Protect your branding from trademark infringement

Building up a successful company and brand takes time and significant financial investment. It can require years to develop a faithful customer base and a positive reputation. During that time, you will likely grow and expand your company as much as possible. It may start with building a website and designing a company logo. Soon enough, you have a visual aesthetic for your brand that people recognize and look for when making purchasing decisions.

Then, one day, you receive a complaint from an unhappy customer. A little bit of digging establishes that he or she bought something made by a competitor that features branding and packaging just like yours.

Unfortunately, some companies don't do their due diligence or even deliberately copy popular brands, logos, slogans or other marketing materials. When that happens, you lose out on potential sales. It can have a negative impact on your company's reputation. While you may want to avoid disputes when possible, you should be prepared to protect your company's brand.

It's worth the extra step to register your trademarks

Taking the time to register a trademark for your company is a smart move. After all, these symbols are often used as a stand-in for your brand and your whole business. A well-designed logo and catchy slogan can help customers remember your company and build brand loyalty and awareness.

Your brand also represents thousands of dollars of investment. Combine the cost of creating a unique design with the money spent on advertising, and it's easy to understand why protecting your trademark is important.

Potential damages caused by trademark infringement

When someone steals your trademark, it can have a serious impact on your company.

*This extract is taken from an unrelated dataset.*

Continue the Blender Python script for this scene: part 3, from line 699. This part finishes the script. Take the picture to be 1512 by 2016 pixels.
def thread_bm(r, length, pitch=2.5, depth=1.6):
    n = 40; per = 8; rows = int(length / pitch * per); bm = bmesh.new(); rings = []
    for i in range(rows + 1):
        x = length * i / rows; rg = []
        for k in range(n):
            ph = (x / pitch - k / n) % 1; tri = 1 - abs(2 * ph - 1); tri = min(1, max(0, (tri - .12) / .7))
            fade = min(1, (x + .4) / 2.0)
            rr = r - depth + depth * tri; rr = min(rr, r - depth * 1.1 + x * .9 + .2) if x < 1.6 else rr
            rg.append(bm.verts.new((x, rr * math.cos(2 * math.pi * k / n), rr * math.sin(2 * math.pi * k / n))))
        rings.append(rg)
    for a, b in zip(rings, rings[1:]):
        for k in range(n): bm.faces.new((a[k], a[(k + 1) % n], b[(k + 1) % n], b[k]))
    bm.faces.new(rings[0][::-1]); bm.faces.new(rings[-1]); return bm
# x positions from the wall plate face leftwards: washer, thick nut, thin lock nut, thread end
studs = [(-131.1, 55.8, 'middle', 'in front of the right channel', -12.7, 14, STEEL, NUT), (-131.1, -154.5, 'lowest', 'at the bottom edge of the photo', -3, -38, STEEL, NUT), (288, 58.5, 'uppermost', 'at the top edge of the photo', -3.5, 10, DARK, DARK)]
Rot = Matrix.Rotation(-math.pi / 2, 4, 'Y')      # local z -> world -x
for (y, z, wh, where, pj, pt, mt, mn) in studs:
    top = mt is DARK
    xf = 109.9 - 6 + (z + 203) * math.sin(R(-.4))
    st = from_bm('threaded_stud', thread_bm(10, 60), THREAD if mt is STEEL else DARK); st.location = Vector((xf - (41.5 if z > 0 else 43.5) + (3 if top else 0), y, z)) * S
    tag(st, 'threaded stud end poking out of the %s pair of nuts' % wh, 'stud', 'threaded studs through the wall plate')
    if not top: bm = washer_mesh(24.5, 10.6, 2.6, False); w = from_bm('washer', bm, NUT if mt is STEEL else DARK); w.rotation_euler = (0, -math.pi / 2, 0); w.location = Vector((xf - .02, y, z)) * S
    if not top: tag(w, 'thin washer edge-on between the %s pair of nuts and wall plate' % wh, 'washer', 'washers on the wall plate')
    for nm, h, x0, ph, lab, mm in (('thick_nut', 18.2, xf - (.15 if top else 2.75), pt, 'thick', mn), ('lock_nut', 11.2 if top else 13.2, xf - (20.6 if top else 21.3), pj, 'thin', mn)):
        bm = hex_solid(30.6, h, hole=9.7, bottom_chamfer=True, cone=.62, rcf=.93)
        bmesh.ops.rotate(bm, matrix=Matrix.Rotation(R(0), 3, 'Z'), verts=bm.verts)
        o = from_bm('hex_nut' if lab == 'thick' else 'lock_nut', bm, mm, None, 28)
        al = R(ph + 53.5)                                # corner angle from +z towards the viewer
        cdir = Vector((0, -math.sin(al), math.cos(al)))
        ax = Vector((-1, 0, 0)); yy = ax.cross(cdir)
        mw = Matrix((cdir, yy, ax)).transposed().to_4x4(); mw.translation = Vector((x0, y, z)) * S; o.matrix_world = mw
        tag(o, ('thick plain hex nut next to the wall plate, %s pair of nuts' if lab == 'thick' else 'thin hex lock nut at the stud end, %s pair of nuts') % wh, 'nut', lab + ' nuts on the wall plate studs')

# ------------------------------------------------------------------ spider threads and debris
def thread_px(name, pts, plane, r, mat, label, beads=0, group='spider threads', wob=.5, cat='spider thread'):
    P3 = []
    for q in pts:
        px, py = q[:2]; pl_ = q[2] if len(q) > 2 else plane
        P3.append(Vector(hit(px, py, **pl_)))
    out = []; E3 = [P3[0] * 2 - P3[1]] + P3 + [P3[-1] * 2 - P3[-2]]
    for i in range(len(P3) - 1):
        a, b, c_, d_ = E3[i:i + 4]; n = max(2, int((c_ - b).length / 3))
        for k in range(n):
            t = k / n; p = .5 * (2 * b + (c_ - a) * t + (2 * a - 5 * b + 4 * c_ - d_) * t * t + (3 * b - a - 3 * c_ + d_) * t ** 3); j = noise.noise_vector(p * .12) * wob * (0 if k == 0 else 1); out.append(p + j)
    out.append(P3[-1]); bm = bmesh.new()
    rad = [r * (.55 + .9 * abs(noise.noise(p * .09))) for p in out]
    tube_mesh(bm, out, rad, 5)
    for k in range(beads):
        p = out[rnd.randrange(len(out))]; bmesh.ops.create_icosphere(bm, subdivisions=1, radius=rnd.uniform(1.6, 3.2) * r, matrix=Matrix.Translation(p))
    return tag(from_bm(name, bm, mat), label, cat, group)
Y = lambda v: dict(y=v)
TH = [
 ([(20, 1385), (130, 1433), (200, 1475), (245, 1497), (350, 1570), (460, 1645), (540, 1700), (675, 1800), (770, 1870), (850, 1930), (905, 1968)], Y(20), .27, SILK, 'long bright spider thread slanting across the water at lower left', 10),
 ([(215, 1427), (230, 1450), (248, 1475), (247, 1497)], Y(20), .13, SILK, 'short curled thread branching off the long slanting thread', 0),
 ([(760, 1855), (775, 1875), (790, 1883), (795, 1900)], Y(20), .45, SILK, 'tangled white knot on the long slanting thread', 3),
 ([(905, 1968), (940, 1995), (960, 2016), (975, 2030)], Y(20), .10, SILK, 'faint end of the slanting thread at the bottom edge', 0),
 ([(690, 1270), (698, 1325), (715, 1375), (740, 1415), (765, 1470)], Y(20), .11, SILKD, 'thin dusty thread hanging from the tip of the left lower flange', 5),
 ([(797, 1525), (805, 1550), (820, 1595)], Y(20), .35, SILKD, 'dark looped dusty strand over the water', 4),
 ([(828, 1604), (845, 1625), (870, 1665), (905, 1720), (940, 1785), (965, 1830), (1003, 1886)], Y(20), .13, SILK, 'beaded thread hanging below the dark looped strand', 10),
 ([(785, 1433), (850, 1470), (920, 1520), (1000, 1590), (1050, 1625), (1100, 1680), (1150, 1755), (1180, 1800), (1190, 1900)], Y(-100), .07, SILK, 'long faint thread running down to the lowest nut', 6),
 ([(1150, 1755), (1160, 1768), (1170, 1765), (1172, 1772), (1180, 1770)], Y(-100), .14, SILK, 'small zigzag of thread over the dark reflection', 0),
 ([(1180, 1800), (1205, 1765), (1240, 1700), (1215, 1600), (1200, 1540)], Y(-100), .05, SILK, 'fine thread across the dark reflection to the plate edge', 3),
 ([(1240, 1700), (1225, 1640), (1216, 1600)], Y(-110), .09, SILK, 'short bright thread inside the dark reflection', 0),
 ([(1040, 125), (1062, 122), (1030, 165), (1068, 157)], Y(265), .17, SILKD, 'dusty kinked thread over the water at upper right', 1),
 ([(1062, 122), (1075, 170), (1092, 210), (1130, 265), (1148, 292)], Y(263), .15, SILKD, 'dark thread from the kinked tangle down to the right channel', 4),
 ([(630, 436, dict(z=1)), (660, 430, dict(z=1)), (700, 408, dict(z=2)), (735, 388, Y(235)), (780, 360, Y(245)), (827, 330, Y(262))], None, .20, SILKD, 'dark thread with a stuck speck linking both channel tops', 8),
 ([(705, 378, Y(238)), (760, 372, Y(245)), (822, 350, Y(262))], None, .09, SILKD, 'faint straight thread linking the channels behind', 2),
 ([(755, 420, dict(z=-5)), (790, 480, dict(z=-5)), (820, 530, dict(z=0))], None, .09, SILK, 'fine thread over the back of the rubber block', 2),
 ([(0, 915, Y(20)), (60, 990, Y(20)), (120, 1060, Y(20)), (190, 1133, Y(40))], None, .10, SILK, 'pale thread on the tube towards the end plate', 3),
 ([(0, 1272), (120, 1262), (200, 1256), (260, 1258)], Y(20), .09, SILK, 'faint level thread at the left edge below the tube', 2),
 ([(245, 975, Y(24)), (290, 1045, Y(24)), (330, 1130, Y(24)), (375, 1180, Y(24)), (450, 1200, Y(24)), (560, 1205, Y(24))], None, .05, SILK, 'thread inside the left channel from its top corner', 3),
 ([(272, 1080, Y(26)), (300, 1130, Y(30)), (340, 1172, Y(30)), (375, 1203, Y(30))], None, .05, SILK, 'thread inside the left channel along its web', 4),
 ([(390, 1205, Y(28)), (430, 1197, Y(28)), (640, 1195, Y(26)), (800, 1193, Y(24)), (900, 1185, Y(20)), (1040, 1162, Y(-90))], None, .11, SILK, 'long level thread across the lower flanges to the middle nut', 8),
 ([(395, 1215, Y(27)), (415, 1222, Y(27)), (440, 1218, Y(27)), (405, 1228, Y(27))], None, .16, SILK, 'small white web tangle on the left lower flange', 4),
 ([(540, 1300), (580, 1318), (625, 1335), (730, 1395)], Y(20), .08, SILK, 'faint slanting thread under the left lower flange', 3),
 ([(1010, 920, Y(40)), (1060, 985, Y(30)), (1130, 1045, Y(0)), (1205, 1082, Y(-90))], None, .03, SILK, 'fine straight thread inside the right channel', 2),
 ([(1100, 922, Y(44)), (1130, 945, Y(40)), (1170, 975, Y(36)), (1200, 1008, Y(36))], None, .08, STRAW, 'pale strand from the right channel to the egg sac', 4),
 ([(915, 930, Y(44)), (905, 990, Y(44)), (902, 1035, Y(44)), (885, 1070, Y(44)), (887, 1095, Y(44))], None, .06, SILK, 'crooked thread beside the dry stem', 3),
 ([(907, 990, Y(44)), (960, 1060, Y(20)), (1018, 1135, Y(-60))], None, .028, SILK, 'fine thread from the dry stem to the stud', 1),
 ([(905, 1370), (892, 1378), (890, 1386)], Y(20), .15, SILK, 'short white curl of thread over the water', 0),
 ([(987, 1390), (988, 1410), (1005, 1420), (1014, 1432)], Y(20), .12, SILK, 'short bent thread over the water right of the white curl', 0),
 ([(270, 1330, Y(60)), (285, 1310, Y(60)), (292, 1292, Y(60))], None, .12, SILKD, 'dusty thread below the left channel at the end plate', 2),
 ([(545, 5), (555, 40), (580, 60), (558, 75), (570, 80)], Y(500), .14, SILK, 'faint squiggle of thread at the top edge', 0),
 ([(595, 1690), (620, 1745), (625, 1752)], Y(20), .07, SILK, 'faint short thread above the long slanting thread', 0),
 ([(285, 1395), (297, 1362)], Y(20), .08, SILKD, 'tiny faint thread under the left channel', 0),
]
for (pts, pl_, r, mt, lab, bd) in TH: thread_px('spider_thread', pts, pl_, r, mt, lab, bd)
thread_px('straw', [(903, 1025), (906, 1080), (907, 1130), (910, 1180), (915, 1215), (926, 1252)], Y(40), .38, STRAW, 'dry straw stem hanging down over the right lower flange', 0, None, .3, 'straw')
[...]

First of all, many of the sales made by the brand infringing on your trademark could have been yours. That means lost revenue from people who very likely intended to be your customers.

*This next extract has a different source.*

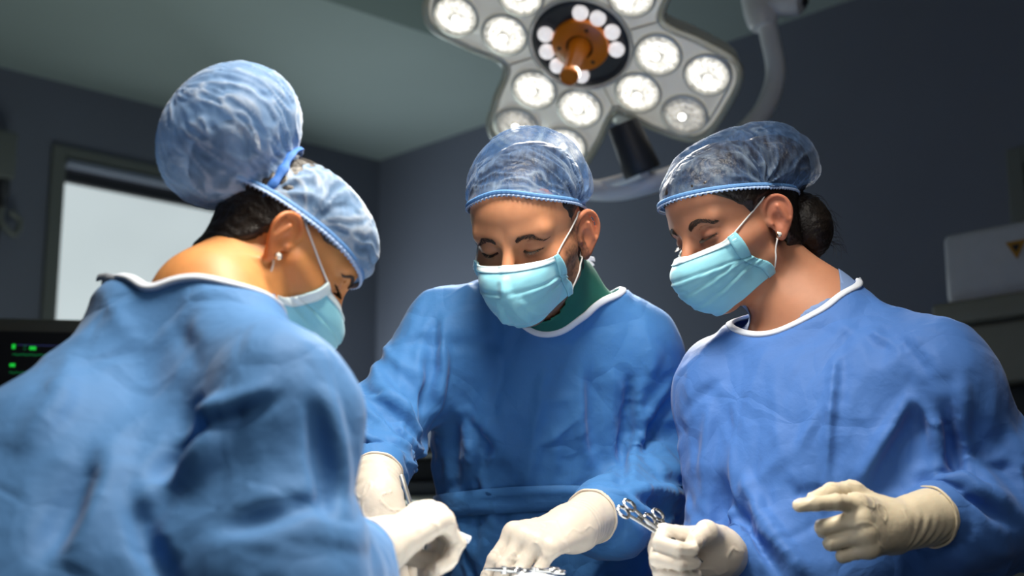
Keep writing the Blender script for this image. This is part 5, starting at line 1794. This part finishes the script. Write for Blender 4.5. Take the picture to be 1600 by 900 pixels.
face_mask(left, HL, dict(rows=[(.056, .060, -.020, .110, -.022), (.059, .056, -.036, .130, -.036), (.060, .048, -.052, .136, -.058), (.059, .036, -.066, .127, -.084), (.057, .020, -.072, .108, -.106), (.055, .012, -.084, .086, -.116)],
    pleats=((.40, 1), (.60, -1)), side_mat=M['mask_white'], stitch_mat=M['mask_white']), ear_side=(1, -1), seed=6)
for sd in (1, -1):
    brows(left, HL, [(.014, .093, .0150), (.024, .092, .0190), (.036, .086, .0205), (.049, .073, .0150)], w=.0030, n=200, seed=7, side=sd)
    lashes(left, HL, [(.0195, .084, -.0055), (.026, .0880, -.0075), (.0325, .0885, -.0085), (.040, .0855, -.0075), (.047, .077, -.0055)], n=36, L=.010, side=sd, down=.4)
# ear studs are worn by the ear: small jewels
def stud(root, H, sd, loc, r=.0042):
    p = to_world(H, np.array(loc) * [sd, 1, 1] * H['scale'])
    ax = H['R'][0] * sd
    mb = MB(); mb.lathe(p, ax, [(.0002, 0), (r, 0), (r * 1.05, r * .5), (r * .8, r * .75)], 16)
    o = mb.build('earring', M['gold'], root)
    mb = MB(); mb.lathe(p + ax * r * .6, ax, [(r * .82, 0), (r * .6, r * .45), (.0002, r * .6)], 8); c = mb.build('stone', M['crystal'], root); c.parent = o
stud(left, HL, 1, (.0865, -.004, -.038))
glove(left, JL['wr'][1], (.66, .62, .42), (-.30, -.35, .88), -1,
      dict(index=(66, 60, 30, 3), middle=(70, 66, 35, 0), ring=(72, 68, 35, -2), pinky=(72, 68, 35, -5), thumb=[(.022, .016, -.014), (.038, .044, -.030), (.034, .068, -.046), (.020, .084, -.058)]),
      JL['el'][1], .96, cuff_r=(.031, .036))
glove(left, JL['wr'][0], (.9, -.1, -.3), (.1, .1, .95), 1, REST, JL['el'][0], .94, cuff_r=(.031, .036), step=.004)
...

Secondly, if the party wrongfully using your trademark cuts corners or offers a substandard product, that could also hurt your hard-won reputation and drive existing customers to seek out your competitors.

Your business should proactively defend its trademark

As soon as you realize there is a trademark issue for your brand, you need to take immediate action. Your first step should be to identify the other party and serve them with a notice to cease and desist using your trademarked material. After that, you may want to advise the public, including potential and current customers, of the issue.

Reporting knock-off items or counterfeit products, and where customers may find them (certain states or even specific stores) on your website and social media pages, could deflect frustration from your business's good will. It can also help your customers figure out how to properly source products from your company.

If the infringement does not promptly stop, or if you have reason to believe there was substantial profit for the other company involved, you may need to take legal action. The courts could order the other company to stop using your trademarked materials and potentially even award damages to you for the trouble.